At first this seems a good explanation, as it isn’t just the houses in the area around The Hundy called such, but the adjacent fields are, or were, called Hundy Fields.

However, I wasn’t satisfied. Yes, the Vikings had had their fair share of naming places in Cumbria, -scale, -thorpe, -beck, -thwaite, -by, and on Alston Moor, we have names of hills, or ‘fells’, ‘fors’, meaning force, as in Nent Force, and narrow valleys, or ‘gills’. But the flaw in the argument in favour of a Scandinavian origin is in that a clearing in the woods is a ‘thwaite’. In any case, with Alston Moor, located at the meeting point of several regions, some local place names have Anglo-Saxon origins, such as ‘burn’ instead of ‘beck’, while Gerard of ‘Gerard’s Gill’, Garrigill, was a Saxon. So that Norse is present but not so strongly as the rest of Cumbria.

Precise borderlines meant little in those days and Cumbria has had a long history of being separate from England, and even up to the latter part of the 11th century, when the Norman occupation of the rest of the country was complete, Cumbria was firmly a part of Scotland; and not long before that it had been Rheged, an independent part of the Celtic, or British, kingdom of Strathclyde, while the north east of England was not so fully under Norman control as to be included in the Domesday Book. Alston Moor sits between Northumbria than Cumbria. The British were not such a tight-knit or closely organised race as others, which was one of their weaknesses and could account for them being able to survive only in relatively isolated, generally hilly areas that were less accessible, and less desirable, to invaders who could get easier pickings elsewhere. Alston Moor is such a spot, and place names would surely stand a better chance of retaining some Celtic/British influence where there had not been heavy overlays of succeeding races and societies.

Some time before this I had been given an Ordnance Survey booklet on place-name elements in Scotland, so I started at page one and worked through it, looking for anything that could be related to ‘Hundy’, but met with no success. I was about to put the book down when I realised that there were three sections to it. I had been looking only at the first section - more than half the book - on Gaelic, the second section, on Scandinavian, also proved fruitless, but in the third section, on Welsh names, I hit on success!

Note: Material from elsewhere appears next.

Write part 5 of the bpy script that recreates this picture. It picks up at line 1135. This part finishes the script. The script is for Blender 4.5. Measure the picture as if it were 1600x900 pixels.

It was then that the penny dropped. In the early seventh century the Saxons from the north east were forcing the Britons back to the west, Scotland was occupied by the Picts and Scots, and the Saxon king of Northumbria, Ethelfrid, by occupying what is now Lancashire, drove a wedge between the British in Cumbria, and the British, who became the Welsh in Wales (Cambria). So, of course, any place name elements around Alston would have Welsh Gaelic, rather than Scots Gaelic roots, and so we have the rivers Tyne from ‘tei’ meaning ‘to dissolve’ or ‘flow’, and Nent from ‘nant’, meaning ‘valley’ or ‘stream’. And there in the book were the words ‘hwnt’, meaning ‘yonder’, and ‘daear’, meaning ‘land’. Say them quickly in the local dialect and you come pretty close to ‘Hundy’,‘Yonder Land’ - a perfect description of Alston Moor. Even today, whichever direction you come from, Alston Moor is ‘yonder land’, and the same must have applied 1,000 to 1,500 years ago, even more so when much of the land at higher altitude was used for summer shielings and left empty, or with far fewer people, during the winter.

While history records kings and wars and such, the ordinary people like you and me left their legacy by giving names to the places in which they lived, describing the places as they were at the time, who lived there, what type of trees grew around the site, the name of the person who first settled there, and so on.

Written records of Alston Moor start appearing in the first years of the 12th century, with silver from the lead mines destined for the Norman royal mint in Carlisle, and the great upsurge in demand for lead for church and castle roofs. It’s quite likely that the Normans and their miners arrived in this area of shielings, with its thinly scattered permanent population, to find that the Saxon ‘Aldwin’, or Danish ‘Halfdan’, had already established his ‘tun’ or ‘ton’, and where, over the years, the invaders of previous centuries, Anglo-Saxons and Norsemen, had intermixed with the indigenous British, and some British names had survived in the area known to the locals as Hwnt-daear, Yonder Land, Hundy.